I think you are confused on timing. The 5000 series came out in September four years ago and is still fully supported. The 4000 series came out in June of 2008. The last drivers for the 4000 series was 13.1 (Released Jan 2013). Which was 4.5 years after the 4000 series was released.
And honestly I don't see any reason for AMD to make sure 5 year old cards can run the latest games. Because even if they ran bug free, they don't have the horse power to run them at anything more than minimum settings.
Ha - we are dinos !
Mobile fans happily preorder in the millions without knowing specs. And when specs arive after preorder they dont care the slightest. Hell - they dont even know what specs is.
Its a growing market.
Its the future. Lol.
Pretty soon the line from Apple or AMD or nVidia or the rest will be:
"we have a...thing. We can't say what it is, what it does, or what it costs, but you can pre-order it!"
Can I just check - in this case it is at least guaranteed to be a video card you would be pre-ordering, though, right?
Its not going to turn out, come the day, that you've bought a toasted sandwich maker or a cat-tree?
I disagree, the high end cards still have more horse power than the low end cards 5 years later.
A radeon 4870 was 800 shaders @ 750mhz. That's still faster than every AMD APU. Even the 4650 still has good grunt compared to a lot of the sub $100 solutions available.
AMD still does release drivers for the 4000 series though, they're just legacy releases once every 6 months.
Linux driver support doesn't even get that though.
It's not about performance though.
In theory, the architecture is mostly optimised for in the drivers, and there are few remaining bugs.
There's basically no point in releasing new drivers, because nothing new is being done for those particular cards.
Sure, AMD could include support in their "mainstream" drivers, but what would it achieve? Not much, since there wouldn't really be anything actually done for those cards, other than rolling them into the same driver.
How much do you think NV does in their driver updates which actually impacts 95% of the cards the drivers support? Just because a driver update still supports an old card doesn't mean there's actually any point in upgrading, other than "just because".
Sure, it means you can download any driver and be sure you have the latest for your card, but it also might mean you are updating for no reason, because there's no actual change for your card for the last 5 driver releases.
NV might present a driver which supports more cards, but that doesn't mean each update has any relevance for all those cards, just that support hasn't been removed.

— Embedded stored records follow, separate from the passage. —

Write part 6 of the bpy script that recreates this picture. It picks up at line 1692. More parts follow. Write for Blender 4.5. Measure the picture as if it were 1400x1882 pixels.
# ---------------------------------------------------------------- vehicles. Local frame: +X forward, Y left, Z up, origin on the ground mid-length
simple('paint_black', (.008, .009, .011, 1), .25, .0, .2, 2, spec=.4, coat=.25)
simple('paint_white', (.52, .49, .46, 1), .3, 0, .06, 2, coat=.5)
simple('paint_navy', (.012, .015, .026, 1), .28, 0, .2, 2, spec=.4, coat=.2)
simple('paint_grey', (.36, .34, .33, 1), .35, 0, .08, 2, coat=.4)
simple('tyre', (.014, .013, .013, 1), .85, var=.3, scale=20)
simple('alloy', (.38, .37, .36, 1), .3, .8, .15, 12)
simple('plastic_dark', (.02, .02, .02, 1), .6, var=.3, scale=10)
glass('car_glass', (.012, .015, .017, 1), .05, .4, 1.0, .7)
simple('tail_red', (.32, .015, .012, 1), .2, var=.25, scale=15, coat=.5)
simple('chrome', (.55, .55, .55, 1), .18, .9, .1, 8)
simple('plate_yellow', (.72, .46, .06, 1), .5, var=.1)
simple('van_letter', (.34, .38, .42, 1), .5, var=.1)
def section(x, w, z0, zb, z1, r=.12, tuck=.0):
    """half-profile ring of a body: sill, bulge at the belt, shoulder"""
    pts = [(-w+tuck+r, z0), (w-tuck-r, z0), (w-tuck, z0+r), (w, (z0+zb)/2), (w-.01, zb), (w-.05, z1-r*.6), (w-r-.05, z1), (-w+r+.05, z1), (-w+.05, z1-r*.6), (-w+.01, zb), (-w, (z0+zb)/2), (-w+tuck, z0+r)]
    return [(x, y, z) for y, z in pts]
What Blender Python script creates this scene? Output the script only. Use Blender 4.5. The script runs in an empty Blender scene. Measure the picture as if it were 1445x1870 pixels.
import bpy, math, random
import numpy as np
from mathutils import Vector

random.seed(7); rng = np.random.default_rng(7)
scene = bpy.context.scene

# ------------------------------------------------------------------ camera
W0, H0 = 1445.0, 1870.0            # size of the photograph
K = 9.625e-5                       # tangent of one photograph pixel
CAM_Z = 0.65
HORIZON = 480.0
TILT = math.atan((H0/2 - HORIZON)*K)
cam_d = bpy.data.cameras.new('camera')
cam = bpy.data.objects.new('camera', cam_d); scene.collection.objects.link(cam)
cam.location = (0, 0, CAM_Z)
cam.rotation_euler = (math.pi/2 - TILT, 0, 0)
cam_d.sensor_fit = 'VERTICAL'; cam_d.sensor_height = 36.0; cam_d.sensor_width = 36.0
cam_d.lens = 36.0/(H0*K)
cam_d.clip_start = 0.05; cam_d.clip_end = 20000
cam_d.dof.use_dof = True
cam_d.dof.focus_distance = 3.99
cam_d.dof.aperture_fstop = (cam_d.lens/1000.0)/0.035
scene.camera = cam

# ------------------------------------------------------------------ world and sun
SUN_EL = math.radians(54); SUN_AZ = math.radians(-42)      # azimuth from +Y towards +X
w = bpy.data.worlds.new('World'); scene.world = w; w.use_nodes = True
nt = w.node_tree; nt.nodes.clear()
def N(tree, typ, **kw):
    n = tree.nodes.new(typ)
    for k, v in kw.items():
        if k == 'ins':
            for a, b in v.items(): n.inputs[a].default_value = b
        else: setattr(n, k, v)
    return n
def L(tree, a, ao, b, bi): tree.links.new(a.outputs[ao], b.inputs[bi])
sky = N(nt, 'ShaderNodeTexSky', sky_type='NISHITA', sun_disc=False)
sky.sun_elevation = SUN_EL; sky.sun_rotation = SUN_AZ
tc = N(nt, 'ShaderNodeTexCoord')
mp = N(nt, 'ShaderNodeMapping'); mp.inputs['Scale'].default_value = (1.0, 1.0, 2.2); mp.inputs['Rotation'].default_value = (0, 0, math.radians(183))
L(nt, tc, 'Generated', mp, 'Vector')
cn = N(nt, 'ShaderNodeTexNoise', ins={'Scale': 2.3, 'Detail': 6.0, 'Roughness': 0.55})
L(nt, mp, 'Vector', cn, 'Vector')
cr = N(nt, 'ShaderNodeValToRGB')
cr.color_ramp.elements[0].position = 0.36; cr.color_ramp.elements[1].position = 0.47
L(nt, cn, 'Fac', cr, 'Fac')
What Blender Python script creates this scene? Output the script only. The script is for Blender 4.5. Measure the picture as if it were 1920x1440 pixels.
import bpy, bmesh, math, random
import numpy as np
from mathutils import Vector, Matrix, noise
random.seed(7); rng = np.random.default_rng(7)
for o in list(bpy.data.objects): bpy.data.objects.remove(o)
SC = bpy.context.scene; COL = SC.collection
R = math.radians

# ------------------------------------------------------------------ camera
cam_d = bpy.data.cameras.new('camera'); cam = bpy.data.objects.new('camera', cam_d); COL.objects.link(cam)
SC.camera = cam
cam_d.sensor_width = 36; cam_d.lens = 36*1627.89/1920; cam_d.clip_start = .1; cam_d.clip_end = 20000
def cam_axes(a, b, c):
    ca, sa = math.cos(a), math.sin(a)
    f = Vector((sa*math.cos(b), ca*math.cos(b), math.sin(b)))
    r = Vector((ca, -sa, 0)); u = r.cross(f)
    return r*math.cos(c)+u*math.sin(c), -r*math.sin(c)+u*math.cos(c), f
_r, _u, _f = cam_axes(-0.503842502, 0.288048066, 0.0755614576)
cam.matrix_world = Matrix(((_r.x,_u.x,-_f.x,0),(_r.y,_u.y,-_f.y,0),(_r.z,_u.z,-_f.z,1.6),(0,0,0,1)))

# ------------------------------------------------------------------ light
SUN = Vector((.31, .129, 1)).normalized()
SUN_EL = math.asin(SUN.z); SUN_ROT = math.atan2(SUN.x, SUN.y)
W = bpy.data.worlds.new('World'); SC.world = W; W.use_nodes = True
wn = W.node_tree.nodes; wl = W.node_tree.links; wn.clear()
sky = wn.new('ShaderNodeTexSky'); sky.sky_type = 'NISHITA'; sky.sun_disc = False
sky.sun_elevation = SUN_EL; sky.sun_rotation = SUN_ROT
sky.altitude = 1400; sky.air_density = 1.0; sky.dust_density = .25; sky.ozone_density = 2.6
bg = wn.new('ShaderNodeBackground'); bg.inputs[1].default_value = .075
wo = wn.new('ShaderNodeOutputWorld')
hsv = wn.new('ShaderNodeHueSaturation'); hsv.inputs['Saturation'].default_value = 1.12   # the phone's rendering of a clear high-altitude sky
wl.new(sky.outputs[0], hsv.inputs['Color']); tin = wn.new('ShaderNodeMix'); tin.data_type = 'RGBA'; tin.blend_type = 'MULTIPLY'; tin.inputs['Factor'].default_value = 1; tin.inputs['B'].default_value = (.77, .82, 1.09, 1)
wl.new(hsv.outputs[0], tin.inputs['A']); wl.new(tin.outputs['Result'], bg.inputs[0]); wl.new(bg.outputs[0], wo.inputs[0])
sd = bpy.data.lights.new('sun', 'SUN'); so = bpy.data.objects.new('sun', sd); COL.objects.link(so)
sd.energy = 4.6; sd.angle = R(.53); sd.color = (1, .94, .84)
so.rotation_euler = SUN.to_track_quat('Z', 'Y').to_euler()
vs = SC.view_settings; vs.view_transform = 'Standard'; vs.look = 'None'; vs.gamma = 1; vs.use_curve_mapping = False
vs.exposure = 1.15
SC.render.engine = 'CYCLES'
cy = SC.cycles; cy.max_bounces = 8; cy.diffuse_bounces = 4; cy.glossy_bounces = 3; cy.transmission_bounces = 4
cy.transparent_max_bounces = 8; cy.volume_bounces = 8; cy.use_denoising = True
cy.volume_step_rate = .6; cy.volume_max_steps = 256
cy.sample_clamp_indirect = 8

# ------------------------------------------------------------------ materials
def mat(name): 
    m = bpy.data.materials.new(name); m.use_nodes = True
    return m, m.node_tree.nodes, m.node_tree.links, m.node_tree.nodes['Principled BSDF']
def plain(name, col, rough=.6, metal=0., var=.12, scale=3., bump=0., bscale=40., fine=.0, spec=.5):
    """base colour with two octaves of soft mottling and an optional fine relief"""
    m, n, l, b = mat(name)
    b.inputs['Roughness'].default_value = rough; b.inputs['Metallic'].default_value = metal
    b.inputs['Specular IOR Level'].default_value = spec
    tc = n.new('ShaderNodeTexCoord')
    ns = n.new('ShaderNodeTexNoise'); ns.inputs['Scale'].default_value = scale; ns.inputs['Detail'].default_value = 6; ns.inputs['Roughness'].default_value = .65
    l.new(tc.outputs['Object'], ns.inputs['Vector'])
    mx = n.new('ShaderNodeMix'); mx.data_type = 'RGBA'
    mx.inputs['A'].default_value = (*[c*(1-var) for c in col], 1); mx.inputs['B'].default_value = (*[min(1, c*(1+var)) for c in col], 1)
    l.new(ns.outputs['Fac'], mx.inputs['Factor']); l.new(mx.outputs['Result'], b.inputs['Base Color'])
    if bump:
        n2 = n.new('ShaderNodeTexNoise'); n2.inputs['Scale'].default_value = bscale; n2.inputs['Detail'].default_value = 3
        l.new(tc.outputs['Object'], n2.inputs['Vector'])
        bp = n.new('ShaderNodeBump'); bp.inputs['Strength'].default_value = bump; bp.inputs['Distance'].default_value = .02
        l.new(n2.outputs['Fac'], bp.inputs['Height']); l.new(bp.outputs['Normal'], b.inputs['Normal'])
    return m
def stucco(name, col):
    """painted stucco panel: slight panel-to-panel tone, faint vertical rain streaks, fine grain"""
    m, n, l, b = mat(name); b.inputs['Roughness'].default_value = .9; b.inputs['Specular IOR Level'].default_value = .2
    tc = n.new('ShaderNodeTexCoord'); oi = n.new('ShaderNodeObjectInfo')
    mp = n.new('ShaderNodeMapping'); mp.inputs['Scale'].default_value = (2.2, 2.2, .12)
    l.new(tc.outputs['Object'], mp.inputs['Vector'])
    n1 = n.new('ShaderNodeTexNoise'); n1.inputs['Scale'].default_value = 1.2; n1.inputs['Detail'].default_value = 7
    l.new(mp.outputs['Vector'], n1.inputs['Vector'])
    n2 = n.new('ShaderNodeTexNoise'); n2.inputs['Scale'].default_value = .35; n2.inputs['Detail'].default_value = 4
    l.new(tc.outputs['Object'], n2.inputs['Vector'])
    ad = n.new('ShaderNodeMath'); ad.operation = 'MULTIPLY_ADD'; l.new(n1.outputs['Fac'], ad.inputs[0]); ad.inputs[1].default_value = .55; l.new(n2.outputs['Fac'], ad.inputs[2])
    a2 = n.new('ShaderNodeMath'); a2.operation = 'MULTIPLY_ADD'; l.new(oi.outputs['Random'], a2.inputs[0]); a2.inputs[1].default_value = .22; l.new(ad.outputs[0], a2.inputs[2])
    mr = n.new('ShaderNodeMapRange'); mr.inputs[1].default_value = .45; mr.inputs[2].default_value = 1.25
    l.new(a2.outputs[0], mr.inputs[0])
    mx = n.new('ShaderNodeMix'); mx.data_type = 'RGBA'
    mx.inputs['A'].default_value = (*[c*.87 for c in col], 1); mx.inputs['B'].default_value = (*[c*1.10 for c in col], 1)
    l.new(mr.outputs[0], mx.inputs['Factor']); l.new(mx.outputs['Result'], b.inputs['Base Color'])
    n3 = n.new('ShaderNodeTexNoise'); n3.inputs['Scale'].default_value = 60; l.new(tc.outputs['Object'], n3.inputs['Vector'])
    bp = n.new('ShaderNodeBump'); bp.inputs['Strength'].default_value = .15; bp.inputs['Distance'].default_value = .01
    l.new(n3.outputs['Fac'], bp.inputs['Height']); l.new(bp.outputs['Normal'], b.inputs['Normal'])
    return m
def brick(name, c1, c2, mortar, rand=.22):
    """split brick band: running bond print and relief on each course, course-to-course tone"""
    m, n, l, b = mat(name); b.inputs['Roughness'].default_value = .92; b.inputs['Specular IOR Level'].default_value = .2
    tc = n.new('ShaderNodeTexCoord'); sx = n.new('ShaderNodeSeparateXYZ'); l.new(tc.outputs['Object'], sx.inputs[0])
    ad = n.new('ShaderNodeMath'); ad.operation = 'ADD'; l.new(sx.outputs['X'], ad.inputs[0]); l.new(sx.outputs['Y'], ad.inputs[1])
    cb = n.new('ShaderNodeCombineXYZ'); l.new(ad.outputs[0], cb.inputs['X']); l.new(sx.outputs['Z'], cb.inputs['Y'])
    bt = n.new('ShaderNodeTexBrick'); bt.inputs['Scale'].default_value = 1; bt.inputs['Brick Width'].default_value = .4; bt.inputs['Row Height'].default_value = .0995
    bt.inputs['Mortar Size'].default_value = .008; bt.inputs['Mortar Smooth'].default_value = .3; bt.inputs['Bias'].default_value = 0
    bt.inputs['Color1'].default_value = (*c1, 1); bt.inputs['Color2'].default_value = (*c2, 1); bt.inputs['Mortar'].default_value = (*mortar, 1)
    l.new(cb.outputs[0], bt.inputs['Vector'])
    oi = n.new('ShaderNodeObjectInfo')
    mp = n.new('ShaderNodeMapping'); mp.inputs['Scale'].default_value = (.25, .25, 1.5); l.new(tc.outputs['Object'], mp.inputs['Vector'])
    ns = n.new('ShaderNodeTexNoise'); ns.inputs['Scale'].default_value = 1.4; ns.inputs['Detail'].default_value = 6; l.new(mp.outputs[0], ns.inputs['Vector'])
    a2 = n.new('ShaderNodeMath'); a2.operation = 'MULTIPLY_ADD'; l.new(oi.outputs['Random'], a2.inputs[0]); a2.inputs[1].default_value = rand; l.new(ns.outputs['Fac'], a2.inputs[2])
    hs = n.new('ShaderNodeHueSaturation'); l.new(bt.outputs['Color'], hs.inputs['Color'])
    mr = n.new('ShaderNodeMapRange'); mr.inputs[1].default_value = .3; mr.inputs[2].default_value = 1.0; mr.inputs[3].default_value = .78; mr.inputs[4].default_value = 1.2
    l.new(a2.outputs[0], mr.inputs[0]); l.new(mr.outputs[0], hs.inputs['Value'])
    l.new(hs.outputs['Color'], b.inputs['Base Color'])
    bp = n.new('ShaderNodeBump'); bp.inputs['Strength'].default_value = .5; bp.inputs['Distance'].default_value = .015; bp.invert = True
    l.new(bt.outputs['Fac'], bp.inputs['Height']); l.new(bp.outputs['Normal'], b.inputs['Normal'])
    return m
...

APUs may be slower, but they are based on a newer architecture, and hence may make actual gains from new driver releases, and of course the products themselves are newer, and may have issues which can still crop up and may need fixing.
Performance is irrelevant for driver support really. What matters is whether the drivers will actually do anything for that card/architecture.
Company of Heroes 2 crashes on all RadeonHD 4xxx cards because AMD doesn't properly support a feature of DirectX in their drivers. Not performance related at all, and something AMD needs to fix.
If you have legacy an AMD Radeon HD 4000, 3000, or 2000 display card you will need to uninstall your current drivers and install the 13.4 beta drivers or newer. These drivers can be found at:
http://support.amd.com/us/gpudownload/windows/legacy/Pages/legacy-radeonaiw-vista32.aspx for 32bit operating systems
http://support.amd.com/us/gpudownload/windows/legacy/Pages/legacy-radeonaiw-vista64.aspx for 64bit operating systems
Dude, literally 30 seconds on Google brings up links with fixed drivers. Did you even bother to look?
Seems like Hawaii should be pretty fast cards, but I personally wouldn't buy a card without seeing reviews. I'm especially interested in how quiet AMD's blower cooler is compared to NVIDIA's blower cooler used on the GTX 7xx series. The aesthetic on the new reference AMD cards does look pretty sweet. Would match great in my red/black themed system.
Yeah, the issues still exist with those drivers. Source: Multiple people with personal experience.